▼▼▼

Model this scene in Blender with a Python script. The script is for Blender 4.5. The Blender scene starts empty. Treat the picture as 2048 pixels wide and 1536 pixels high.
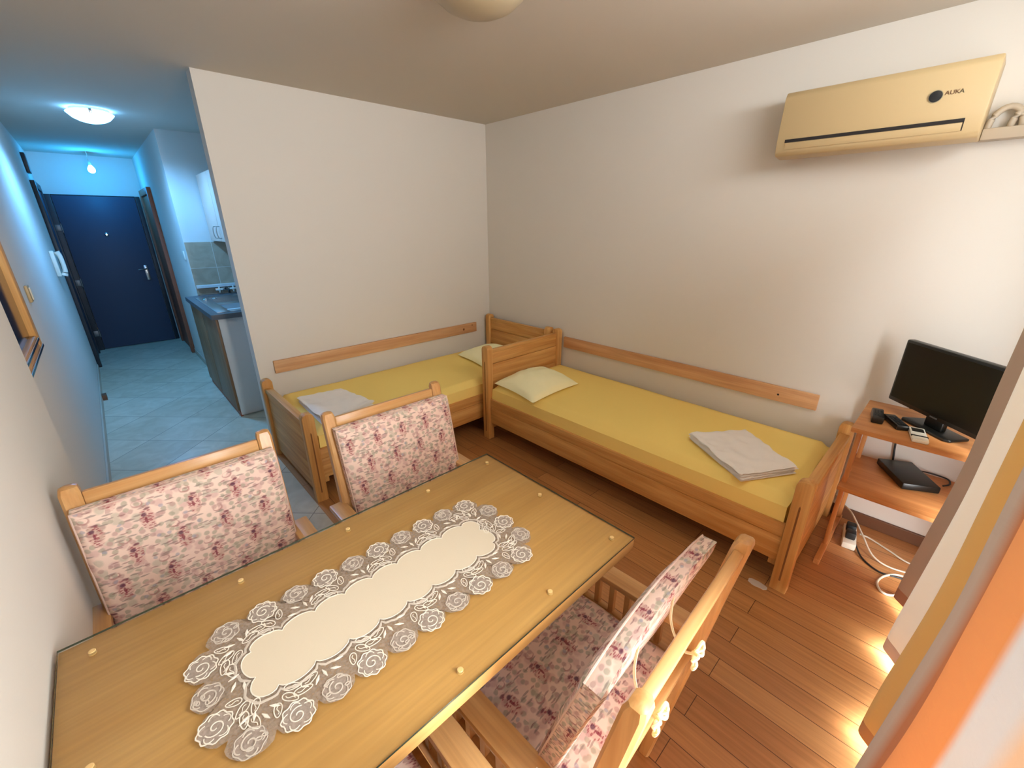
import bpy, bmesh, math, random
from mathutils import Vector, Matrix, noise
random.seed(7)
C = bpy.context.scene.collection
PI = math.pi
ID = Matrix.Identity(4)

# ------------------------------------------------------------------ materials
def mat(name):
    m = bpy.data.materials.new(name); m.use_nodes = True
    return m, m.node_tree.nodes, m.node_tree.links, m.node_tree.nodes['Principled BSDF']

def lin(r, g, b):
    def f(c):
        c /= 255.0
        return c/12.92 if c <= .04045 else ((c+.055)/1.055)**2.4
    return (f(r), f(g), f(b), 1)

def plain(name, col, rough=.5, metal=0, spec=.5, coat=0, bump=0, bscale=80, var=0):
    m, N, L, P = mat(name)
    P.inputs['Base Color'].default_value = col
    P.inputs['Roughness'].default_value = rough
    P.inputs['Metallic'].default_value = metal
    P.inputs['Specular IOR Level'].default_value = spec
    P.inputs['Coat Weight'].default_value = coat
    if bump or var:
        tc = N.new('ShaderNodeTexCoord'); nz = N.new('ShaderNodeTexNoise')
        nz.inputs['Scale'].default_value = bscale; nz.inputs['Detail'].default_value = 4
        L.new(tc.outputs['Object'], nz.inputs['Vector'])
        if bump:
            b = N.new('ShaderNodeBump'); b.inputs['Strength'].default_value = bump; b.inputs['Distance'].default_value = .004
            L.new(nz.outputs['Fac'], b.inputs['Height']); L.new(b.outputs['Normal'], P.inputs['Normal'])
        if var:
            mx = N.new('ShaderNodeMixRGB'); mx.inputs[1].default_value = tuple(c*(1-var) for c in col[:3])+(1,)
            mx.inputs[2].default_value = tuple(min(1, c*(1+var)) for c in col[:3])+(1,)
            L.new(nz.outputs['Fac'], mx.inputs[0]); L.new(mx.outputs[0], P.inputs['Base Color'])
    return m

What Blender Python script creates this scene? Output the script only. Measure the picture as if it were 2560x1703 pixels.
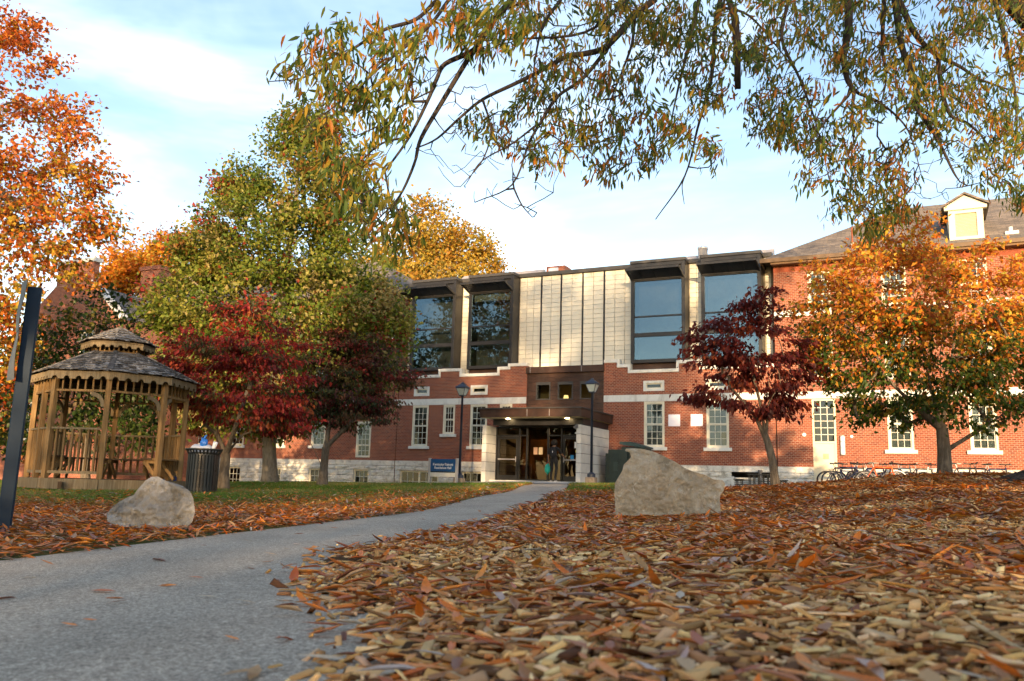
import bpy, math, random
import numpy as np
from mathutils import Vector, Matrix, Euler

for _o in list(bpy.data.objects):
    bpy.data.objects.remove(_o)
SC = bpy.context.scene
COL = SC.collection
PI = math.pi
R = math.radians

# ---------------------------------------------------------------- camera
F_PX, PITCH, ROLL, YAW = 2129.0, 0.16795, 0.02801, 0.44305   # focal (px at 2560 wide), camera pitch / roll, facade yaw
cp, sp = math.cos(PITCH), math.sin(PITCH)
FWD = np.array([0, cp, sp])
RT = np.array([math.cos(ROLL), -math.sin(ROLL) * sp, math.sin(ROLL) * cp])
UPV = np.array([-math.sin(ROLL), -math.cos(ROLL) * sp, math.cos(ROLL) * cp])
cam = bpy.data.cameras.new('camera')
cam_o = bpy.data.objects.new('camera', cam)
COL.objects.link(cam_o)
cam_o.matrix_world = Matrix(((RT[0], UPV[0], -FWD[0], 0), (RT[1], UPV[1], -FWD[1], 0), (RT[2], UPV[2], -FWD[2], 0), (0, 0, 0, 1)))
cam.sensor_width = 36.0
cam.lens = F_PX / 2560 * 36
cam.clip_start = 0.02
cam.clip_end = 600
cam.dof.use_dof = True
cam.dof.focus_distance = 9.0
cam.dof.aperture_fstop = 5.6
SC.camera = cam_o

# ---------------------------------------------------------------- sky, sun, exposure
SUN_AZ, SUN_EL = R(-3.0), R(7.5)          # azimuth to the right of straight behind the camera
sun_dir = Vector((math.sin(SUN_AZ) * math.cos(SUN_EL), -math.cos(SUN_AZ) * math.cos(SUN_EL), math.sin(SUN_EL)))
W = bpy.data.worlds.new('World')
SC.world = W
W.use_nodes = True
nt = W.node_tree
bg = nt.nodes['Background']
sky = nt.nodes.new('ShaderNodeTexSky')
sky.sky_type = 'NISHITA'
sky.sun_disc = False
sky.sun_elevation = SUN_EL
sky.sun_rotation = PI - SUN_AZ
sky.air_density = 1.0
sky.dust_density = 0.6
sky.ozone_density = 1.2
bg.inputs[1].default_value = 0.14
tc = nt.nodes.new('ShaderNodeTexCoord')
def wmath(op, a, b=None, clamp=False):
    n = nt.nodes.new('ShaderNodeMath'); n.operation = op; n.use_clamp = clamp
    for i, v in enumerate((a, b)):
        if v is None: continue
        if isinstance(v, (int, float)): n.inputs[i].default_value = v
        else: nt.links.new(v, n.inputs[i])
    return n.outputs[0]
def wnoise(scale, loc, rot, detail, rough, mscale):
    m = nt.nodes.new('ShaderNodeMapping'); m.inputs['Location'].default_value = loc
    m.inputs['Rotation'].default_value = rot; m.inputs['Scale'].default_value = mscale
    nt.links.new(tc.outputs['Generated'], m.inputs['Vector'])
    n = nt.nodes.new('ShaderNodeTexNoise'); n.inputs['Scale'].default_value = scale
    n.inputs['Detail'].default_value = detail; n.inputs['Roughness'].default_value = rough
    n.inputs['Distortion'].default_value = 0.35
    nt.links.new(m.outputs[0], n.inputs['Vector'])
    return n.outputs['Fac']
def wramp(fac, p0, p1, v0=0.0, v1=1.0):
    n = nt.nodes.new('ShaderNodeMapRange'); n.interpolation_type = 'SMOOTHSTEP'
    nt.links.new(fac, n.inputs[0]); n.inputs[1].default_value = p0; n.inputs[2].default_value = p1
    n.inputs[3].default_value = v0; n.inputs[4].default_value = v1
    return n.outputs[0]
big = wramp(wnoise(1.5, (0.55, 0.1, 0.32), (0, 0.25, 0.2), 6, 0.58, (1, 1, 1.9)), 0.48, 0.70)
streak = wramp(wnoise(3.0, (0.2, 0.4, 0.3), (0, 0.5, 0.5), 5, 0.6, (0.6, 1.6, 2.6)), 0.42, 0.78, 0.0, 0.55)
sepz = nt.nodes.new('ShaderNodeSeparateXYZ')
nt.links.new(tc.outputs['Generated'], sepz.inputs[0])
horizon = wramp(sepz.outputs[2], 0.0, 0.34, 0.26, 0.0)       # thicker veil of cloud low in the sky all round
cl = wmath('ADD', wmath('ADD', big, streak), horizon)
cl = wmath('MULTIPLY_ADD', cl, 0.78)
cl.node.inputs[2].default_value = 0.0
cl = wmath('MINIMUM', cl, 1.0)
mixc = nt.nodes.new('ShaderNodeMix'); mixc.data_type = 'RGBA'
nt.links.new(cl, mixc.inputs[0])
skyb = nt.nodes.new('ShaderNodeMix'); skyb.data_type = 'RGBA'; skyb.blend_type = 'MULTIPLY'
skyb.inputs[0].default_value = 1.0
nt.links.new(sky.outputs[0], skyb.inputs[6]); skyb.inputs[7].default_value = (0.62, 0.60, 0.645, 1)
nt.links.new(skyb.outputs[2], mixc.inputs[6])
cloudc = nt.nodes.new('ShaderNodeMix'); cloudc.data_type = 'RGBA'; cloudc.blend_type = 'ADD'      # thin cloud: its own white plus the sky glow that comes through it
cloudc.inputs[0].default_value = 0.62
cloudc.inputs[6].default_value = (1.38, 1.27, 1.16, 1)
nt.links.new(sky.outputs[0], cloudc.inputs[7])
nt.links.new(cloudc.outputs[2], mixc.inputs[7])
nt.links.new(mixc.outputs[2], bg.inputs[0])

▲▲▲

THE PROBLEM —
Above this task is a listing with pictures in it. Retype only the lines from the one containing "What Blender Python" through the one containing "R = math.radians", both included, and not the pictures.

RESULT BELOW —
What Blender Python script creates this scene? Output the script only. Measure the picture as if it were 2560x1703 pixels.
import bpy, math, random
import numpy as np
from mathutils import Vector, Matrix, Euler

for _o in list(bpy.data.objects):
    bpy.data.objects.remove(_o)
SC = bpy.context.scene
COL = SC.collection
PI = math.pi
R = math.radians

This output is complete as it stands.